On Tuesday, before the freeze was set to take effect, U.S. District Judge Loren AliKhan issued a temporary block on the action via an administrative stay.

After hearing arguments from those protesting the action as well as from the administration, AliKhan said, “I do think there is the specter of irreparable harm” and granted the aforementioned stay, effective until Monday.

On Friday, U.S. District Judge John J. McConnell agreed with a group of 22 states who sought a block on the funding freeze, stating, “The Executive's action unilaterally suspends the payment of federal funds to the States and others simply by choosing to do so.”

He went on, “The Executive cites no legal authority allowing it to do so; indeed, no such federal law would authorize the Executive's unilateral action here” and granted a temporary restraining order against the administration.

Though the White House last week rescinded the OMB memo at issue and suggested that doing so rendered the nascent litigation moot, Judge McConnell noted that administration spokesperson Karoline Leavitt said that the action did not mean that the funding freeze had been ended, only the memo itself, something he interpreted to mean that the “policies...that the States challenge here are still in full force and effect and thus the issues presented in the States' TRO motion are not moot.”

Final outcome unclear

McConnell's order suggested his belief that the plaintiff states are “likely to succeed on the merits of some, if not all, of their claims,” stating, “Federal law specifies how the Executive should act if it believes that appropriations are inconsistent with the President's priorities -- it must ask Congress, not act unilaterally.”

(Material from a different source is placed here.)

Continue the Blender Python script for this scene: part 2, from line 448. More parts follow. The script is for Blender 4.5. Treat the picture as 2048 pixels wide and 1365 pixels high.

He continued, “Are there some aspects of the pause that might be legal and appropriate constitutionally for the Executive to take? The Court imagines there are, but it is equally sure that there are many instances in the Executive Orders' wide-ranging, all-encompassing, and ambiguous 'pause' of critical funding that are not,” but given the apparent confidence from the White House that the spending freeze will pass legal muster, only time will tell how this confrontation ultimately concludes.